--- START OF Provided data ---
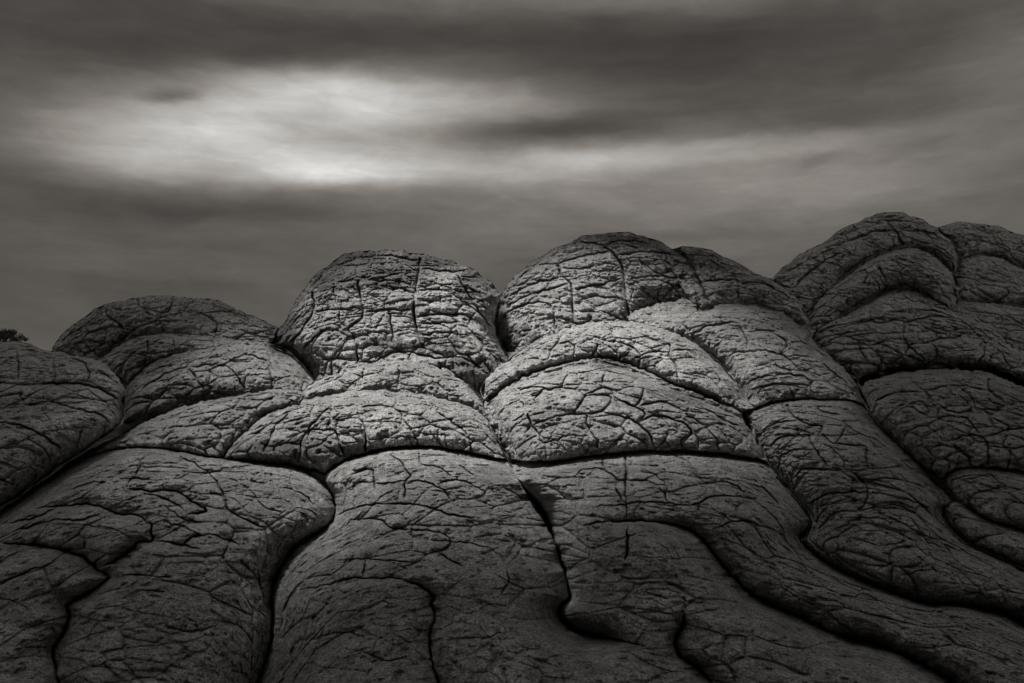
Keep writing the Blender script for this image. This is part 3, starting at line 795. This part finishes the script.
lobe(14.3, t, 'top_lobe', "768,286 783,268 795,258 812,248 830,238 845,228 855,223 868,217 882,213 897,212 911,215 925,221 940,229 950,236 957,248 961,260 957,274 949,276 936,265 920,258 905,257 893,261 880,265 865,273 850,283 835,296 822,310 808,330 790,336 778,312", **{**DOM, 'bulge': 2.2, 'lam': 42, 'off': 2.5, 'tilt': 0.6, 'ref': 300, 'crk': 1.7, 'cell_amt': 1.3})
t = thing('rock_dome', 'dark stacked dome at the far right edge behind the tallest dome', 'rock', 'rounded rock domes on the skyline')
lobe(25, t, 'lower_lobe', "940,300 970,300 1000,302 1024,306 1134,318 1134,430 1024,368 1000,346 980,336 955,322", **{**DOM, 'bulge': 1.0, 'lam': 28, 'off': 2.6, 'tilt': 0.7, 'ref': 330})
lobe(26, t, 'middle_lobe', "945,274 963,259 980,253 1000,257 1024,267 1134,300 1134,332 1024,314 1000,310 970,308 940,309", **{**DOM, 'bulge': 1.1, 'lam': 28, 'off': 3.0, 'tilt': 0.6, 'ref': 305})
lobe(27, t, 'top_lobe', "934,232 955,223 970,222 985,225 1000,227 1015,232 1024,236 1134,275 1134,308 1024,277 1000,267 983,263 966,268 952,280 938,272", **{**DOM, 'bulge': 1.2, 'lam': 30, 'off': 3.4, 'tilt': 0.5, 'ref': 290})

LOBES.sort(key=lambda q: q[0])
built = {}
for i, (order, ti, part, outl, kw) in enumerate(LOBES):
    kw = dict(kw)
    mat = kw.pop('mat')
    split = kw.pop('split', None)
    V, F, S, PX = make_lobe(part, outl, mat, seed=10 + i, **kw)
    if not split:
        built.setdefault(ti, []).append((part, (V, F, S), mat))
        continue
    left = np.ones(len(F), bool)
    fi = np.clip(np.rint(PX[F[:, 0]]).astype(int) - [GX0, GY0], 0, [GW - 1, GH - 1])
    for tj, poly in split:
        sel = left if poly is None else left & fill(np.array(parse(poly)) * SS)[fi[:, 1], fi[:, 0]]
        left = left & ~sel
        used, inv = np.unique(F[sel], return_inverse=True)
        built.setdefault(tj, []).append((part, (V[used], inv.reshape(-1, 4), S[used]), mat))
for ti, (name, label, cat, group) in enumerate(THINGS):
    allv = np.concatenate([q[1][0] for q in built[ti]])
    org = (float(allv[:, 0].mean()), float(allv[:, 1].mean()), float(allv[:, 2].min()))
    root = bpy.data.objects.new(name, None)
    root.location = org
    root.empty_display_size = 0.5
    sc.collection.objects.link(root)
    root['label'] = label
    root['category'] = cat
    root['group'] = group
    for part, (V, F, S), mat in built[ti]:
        mesh_obj(part, V, F, MAT[mat], root, S, org)

# ------------------------------------------------------------------ bedrock ground: one sheet to the horizon
prof = []
for r in np.linspace(770, 330, 60):
    p = unproject(np.float64(512), np.float64(r), hill(np.array([r]))[0] + 1.6)
    prof.append((p[1], p[2] - 0.7))
prof = [(-6000, prof[0][1] - 2.0), (-300, prof[0][1] - 1.5), (-40, prof[0][1] - 1.0), (-8, prof[0][1] - 0.5), (3, prof[0][1] - .2)] + prof
ly, lz = prof[-1]
prof += [(ly + 3, lz + 0.2), (ly + 8, lz - 0.8), (ly + 20, lz - 3.5), (ly + 60, lz - 5), (400, lz - 6), (2000, lz - 6), (9000, lz - 6)]
xs = np.concatenate([[-9000, -1500, -300, -80], np.linspace(-40, 40, 81), [80, 300, 1500, 9000]])
prof = np.array(prof)
GXX, GYY = np.meshgrid(xs, prof[:, 0])
GZZ = np.repeat(prof[:, 1:2], len(xs), 1)
GV = np.stack([GXX, GYY, GZZ], -1).reshape(-1, 3)
GV[:, 2] += fbm(GV * 0.4, 3, 0.5, 5) * 0.12
nx = len(xs)
GF = [(j * nx + i, j * nx + i + 1, (j + 1) * nx + i + 1, (j + 1) * nx + i) for j in range(len(prof) - 1) for i in range(nx - 1)]
g = mesh_obj('ground', GV, GF, MAT['tongue'], None, np.zeros(len(GV)))
g['kind'] = 'structure'

# ------------------------------------------------------------------ unseen sheet overhead, added to shade the slope; its shaped gap lights the middle
cm = bpy.data.materials.new('sun_blocker_skin')
cm.use_nodes = True
ct = cm.node_tree
ct.nodes.clear()
df = ct.nodes.new('ShaderNodeBsdfDiffuse')
df.inputs[0].default_value = (0.85, 0.84, 0.83, 1)
tl = ct.nodes.new('ShaderNodeBsdfTranslucent')
tl.inputs[0].default_value = (0.8, 0.79, 0.78, 1)
mxs = ct.nodes.new('ShaderNodeMixShader')
mxs.inputs[0].default_value = BLOCKER_T
ct.links.new(df.outputs[0], mxs.inputs[1])
ct.links.new(tl.outputs[0], mxs.inputs[2])
co = ct.nodes.new('ShaderNodeOutputMaterial')
ct.links.new(mxs.outputs[0], co.inputs[0])
cx, cy, cz = HOLE[0] + SUN_DIR.x / SUN_DIR.z * BLOCKER_H, HOLE[1] + SUN_DIR.y / SUN_DIR.z * BLOCKER_H, HOLE[2] + BLOCKER_H
nr, na = 26, 160
th = np.linspace(0, 2 * math.pi, na, endpoint=False)
rr = np.linspace(0, 1, nr)
dent = lambda a, w: np.exp(-(((th - a + math.pi) % (2 * math.pi) - math.pi) / w) ** 2)
lob = 1 - 0.24 * dent(2.45, 0.28) + 0.12 * dent(3.3, 0.3) + 0.14 * dent(1.7, 0.3) + 0.04 * np.sin(3 * th + 1.0) + 0.06 * np.sin(5 * th + 2.0) + 0.04 * np.sin(11 * th)
hx, hy = HOLE[3] * lob * np.cos(th), HOLE[4] * lob * np.sin(th)
ct_, st_ = math.cos(HOLE[5]), math.sin(HOLE[5])
inx, iny = hx * ct_ - hy * st_, hx * st_ + hy * ct_
tw = th + HOLE[5]
outx, outy = 46 * (1 + 0.08 * np.sin(4 * th)) * np.cos(tw), 34 * (1 + 0.08 * np.sin(5 * th + 1)) * np.sin(tw)
CX = cx + inx[None] + (outx - inx)[None] * rr[:, None]
CY = cy + iny[None] + (outy - iny)[None] * rr[:, None]
thick = np.sqrt(np.clip(np.sin(rr * math.pi), 0, 1))[:, None] * (1.6 + 0 * CX)
q3 = np.stack([CX * 0.25, CY * 0.25, 0 * CX], -1).reshape(-1, 3)
lump = fbm(q3, 4, 0.5, 101).reshape(CX.shape)
lump2 = fbm(q3 + 31, 4, 0.5, 102).reshape(CX.shape)
T_ = np.stack([CX, CY, cz + thick * (1.2 + 0.7 * lump)], -1)
B_ = np.stack([CX, CY, cz - thick * (0.5 + 0.3 * lump2)], -1)
CV = np.concatenate([T_.reshape(-1, 3), B_.reshape(-1, 3)])
CF = []
for i in range(nr - 1):
    for j in range(na):
        a, c = i * na + j, i * na + (j + 1) % na
        CF.append((a, a + na, c + na, c))
        o_ = nr * na
        CF.append((o_ + a, o_ + c, o_ + c + na, o_ + a + na))
cl = mesh_obj('sun_blocker', CV, CF, cm)
cl['kind'] = 'structure'

# ------------------------------------------------------------------ juniper shrub on the left mound
fm = bpy.data.materials.new('juniper_foliage')
fm.use_nodes = True
fb = fm.node_tree.nodes['Principled BSDF']
fb.inputs['Base Color'].default_value = (0.035, 0.036, 0.033, 1)
fb.inputs['Roughness'].default_value = 0.8
k_ = NB(fm.node_tree)
pos = k_.n('ShaderNodeNewGeometry').outputs['Position']
fv = k_.ramp(k_.noise(pos, 9.0, 3), 0.3, 0.7, 0.018, 0.06)
fm.node_tree.links.new(k_.comb(fv, k_.m('MULTIPLY', fv, 0.98), k_.m('MULTIPLY', fv, 0.92)), fb.inputs['Base Color'])
wm = bpy.data.materials.new('juniper_bark')
wm.use_nodes = True
wm.node_tree.nodes['Principled BSDF'].inputs['Base Color'].default_value = (0.06, 0.055, 0.05, 1)
wm.node_tree.nodes['Principled BSDF'].inputs['Roughness'].default_value = 0.95
zb_ = hill(np.array([345.0]))[0] + 0.3
rootp = unproject(np.float64(2), np.float64(344), zb_)
PXM = zb_ / FOC
rnd = random.Random(7)
sh = bpy.data.objects.new('juniper_shrub', None)
sh.location = rootp
sc.collection.objects.link(sh)
sh['label'] = 'small dark juniper shrub growing on top of the left mound'
sh['category'] = 'shrub'
tv, tf = [], []


def limb(p0, p1, r0, r1, sides=6):
    d = (p1 - p0).normalized()
    u = d.orthogonal().normalized()
    w = d.cross(u)
    base = len(tv)
    for p, r in ((p0, r0), (p1, r1)):
        for q in range(sides):
            a = 2 * math.pi * q / sides
            tv.append(p + u * (math.cos(a) * r) + w * (math.sin(a) * r))
    for q in range(sides):
        n_ = (q + 1) % sides
        tf.append((base + q, base + n_, base + sides + n_, base + sides + q))


clumps = []
for i in range(11):
    ex = (-13 + 31 * i / 10 + rnd.uniform(-1.5, 1.5)) * PXM
    hh = (13.5 - 0.055 * (-14 + 35 * i / 10 - 3) ** 2 * 0.6 + rnd.uniform(-2.5, 1.5)) * PXM
    ey = rnd.uniform(-0.2, 0.2)
    mid_ = Vector((ex * 0.4 + rnd.uniform(-.03, .03), ey * 0.4, hh * 0.45))
    tip = Vector((ex, ey, max(hh, 0.08)))
    limb(Vector((ex * 0.08, 0, -0.15)), mid_, 0.022, 0.014)
    limb(mid_, tip, 0.014, 0.006)
    clumps.append((tip, 0.085))
    clumps.append((mid_.lerp(tip, 0.55) + Vector((rnd.uniform(-.07, .07), rnd.uniform(-.1, .1), rnd.uniform(-.03, .03))), 0.08))
    clumps.append((tip + Vector((rnd.uniform(-.09, .09), rnd.uniform(-.1, .1), rnd.uniform(-.07, .03))), 0.06))
mesh_obj('trunk', [tuple(v) for v in tv], tf, wm, sh)
lv_, lf_ = [], []
for c0, rad in clumps:
    for i in range(95):
        d = Vector((rnd.gauss(0, 1), rnd.gauss(0, 1), rnd.gauss(0, 0.8))) * rad * 0.55
        p = c0 + d
        a = Vector((rnd.gauss(0, 1), rnd.gauss(0, 1), rnd.gauss(0.4, 1))).normalized()
        bb_ = a.orthogonal().normalized()
        L, wd = rnd.uniform(0.018, 0.042), rnd.uniform(0.007, 0.013)
        n0 = len(lv_)
        lv_ += [p - bb_ * wd, p + bb_ * wd, p + a * L + bb_ * wd * 0.5, p + a * L - bb_ * wd * 0.5]
        lf_.append((n0, n0 + 1, n0 + 2, n0 + 3))
mesh_obj('foliage', [tuple(v) for v in lv_], lf_, fm, sh, smooth=False)
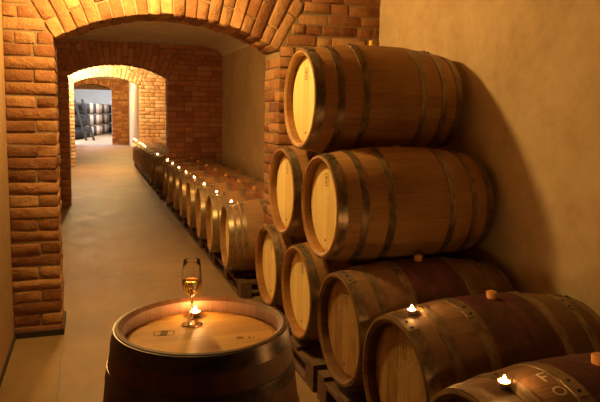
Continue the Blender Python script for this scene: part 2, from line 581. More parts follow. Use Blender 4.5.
def arch_wall(name, y0, thick, xl, xr, jl, jr, zs, zc, top, mb, mm, pitch=0.094, bh=0.080, bl=0.285, T=0.43, ring=None, full=True, jit=0.003, bev=0.010):
    """brick wall pierced by a segmental arch, as ONE mesh: mortar core plus every brick laid in it"""
    y1 = y0 + thick
    cx = (jl + jr) / 2
    half = (jr - jl) / 2
    rise = zc - zs
    R = (half * half + rise * rise) / (2 * rise)
    cz = zc - R
    phi = asin(half / R)
    core = MB()
    g = 0.008
    # core: piers and arch body (recessed by g behind brick faces)
    N = 24
    angs = [-phi + 2 * phi * i / N for i in range(N + 1)]
    pts = [(cx + (R + g) * sin(a), cz + (R + g) * cos(a)) for a in angs]
    core.box(xl, jl - g, y0 + g, y1, -0.02, zs)
    core.box(jr + g, xr, y0 + g, y1, -0.02, zs)
    prof = [(xl, zs)] + [(jl - g, zs)] + pts + [(jr + g, zs), (xr, zs)]
    vs, fs = [], []
    for x, z in prof:
        vs += [(x, y0 + g, z), (x, y1, z), (x, y0 + g, top), (x, y1, top)]
    for i in range(len(prof) - 1):
        a, b = 4 * i, 4 * i + 4
        fs += [(a, b, b + 2, a + 2), (a + 1, a + 3, b + 3, b + 1), (a, a + 1, b + 1, b), (a + 2, b + 2, b + 3, a + 3)]
    core.add(vs, fs)
    B = Bricks(jit, bev)
    jt = pitch - bh
    # courses
    nrow = int(top / pitch) + 1
    for r in range(nrow):
        z0, z1 = r * pitch, r * pitch + bh
        if z0 > top:
            break
        z1 = min(z1, top)
        zm = (z0 + z1) / 2
        for side in (-1, 1):
            wall_x = xl if side < 0 else xr
            if z1 <= zs + 0.02:
                lim = half
                corner = True
            else:
                rad = (zm - cz) / cos(phi)
                if rad < R + T:
                    lim = (zm - cz) * tan(phi) + 0.01
                elif zm - cz < R + T:
                    lim = sqrt((R + T) ** 2 - (zm - cz) ** 2)
                else:
                    lim = 0
                corner = False
            start = cx + side * lim
            L = abs(wall_x - start)
            pos = 0.0
            even = r % 2 == 0
            first = True
            while pos < L - 0.03:
                if corner and first:
                    ln = bl if even else bl * 0.47
                else:
                    ln = bl * rng.choice([1, 1, 1, 0.48]) if not even else bl * rng.choice([1, 0.48, 0.48, 1])
                ln *= rng.uniform(0.93, 1.05)
                if not corner and first:
                    ln *= rng.uniform(0.4, 1.0)
                if L - (pos + ln) < 0.06:
                    ln = L - pos + 0.004
                a, b = start + side * pos, start + side * (pos + ln)
                lo_x, hi_x = min(a, b), max(a, b)
                if corner and first:
                    dy = 0.135 if even else bl
                    B.add((lo_x, y0, z0), (hi_x, y0 + min(dy, thick), z1))
                    # the rest of the reveal
                    yy = y0 + dy + jt
                    while yy < y1 - 0.04:
                        l2 = bl if even else 0.135
                        ye = min(yy + l2, y1)
                        if y1 - ye < 0.05:
                            ye = y1
                        B.add((min(start, start + side * .1), yy, z0), (max(start, start + side * .1), ye, z1))
                        yy = ye + jt
                else:
                    B.add((lo_x, y0 + rng.uniform(-.003, .003), z0), (hi_x, y0 + 0.09, z1))
                pos += ln + jt
                first = False
    # voussoirs
    nv = int(round(2 * phi * R / (ring or pitch)))
    da = 2 * phi / nv

    def mk(ac):
        def fn(p):
            rr = p[:, 2]
            # width grows slightly with radius
            a = ac + p[:, 0] / R * (1 - 0.25 * (rr - R) / rr)
            return np.stack([cx + rr * np.sin(a), p[:, 1], cz + rr * np.cos(a)], 1)
        return fn
    for i in range(nv):
        ac = -phi + da * (i + 0.5)
        hw = da * R / 2 - jt * 0.42
        if i % 2:
            segs = [(R, R + T * 0.68), (R + T * 0.68 + jt * .8, R + T)]
        else:
            segs = [(R, R + T * 0.30), (R + T * 0.30 + jt * .8, R + T)]
        for si, (ra, rb) in enumerate(segs):
            ra += rng.uniform(-.004, .004)
            tone = rng.uniform(0.1, 1.0)
            fr = y0 - 0.004 + rng.uniform(-.004, .004)
            if si == 0:
                ysp = y0 + thick * (0.66 if i % 2 else 0.34)
                B.add((-hw, fr, ra), (hw, ysp - jt / 2, rb), mk(ac), tone)
                B.add((-hw, ysp + jt / 2, ra), (hw, y1, rb), mk(ac))
            else:
                B.add((-hw, fr, ra), (hw, y0 + 0.1, rb), mk(ac), tone)
    bv, bf, bt = B.build(None, None, None)
    nc = len(core.v)
    verts = np.concatenate([np.array(core.v), bv])
    faces = [list(f) for f in core.f] + [list(map(int, f + nc)) for f in bf]
    mi = [1] * len(core.f) + [0] * len(bf)
    tone = np.concatenate([np.zeros(nc), bt])
    me = bpy.data.meshes.new(name)
    me.from_pydata(verts.tolist(), [], faces)
    me.materials.append(mb)
    me.materials.append(mm)
    me.polygons.foreach_set('material_index', mi)
    me.polygons.foreach_set('use_smooth', [x == 0 for x in mi])
    at = me.attributes.new('brick_tone', 'FLOAT', 'POINT')
    at.data.foreach_set('value', tone)
    me.update()
    o = bpy.data.objects.new(name, me)
    COL.objects.link(o)
    tag(o, kind='structure')
    return o


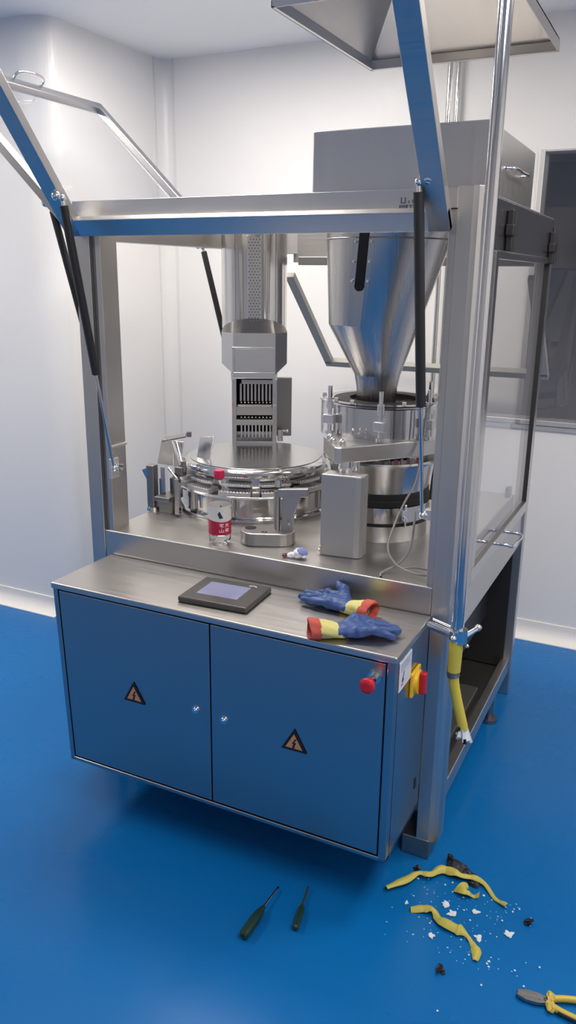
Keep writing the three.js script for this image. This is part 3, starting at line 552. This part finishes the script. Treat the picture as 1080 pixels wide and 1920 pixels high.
--- END OF Provided data ---
The problem:
Using the listing above, gather each line that holds the string "script" and copy it.

Task solution:
Keep writing the Blender script for this image. This is part 3, starting at line 795. This part finishes the script.
Continue the Blender Python script for this scene: part 2, from line 581. More parts follow. Use Blender 4.5.
Keep writing the three.js script for this image. This is part 3, starting at line 552. This part finishes the script. Treat the picture as 1080 pixels wide and 1920 pixels high.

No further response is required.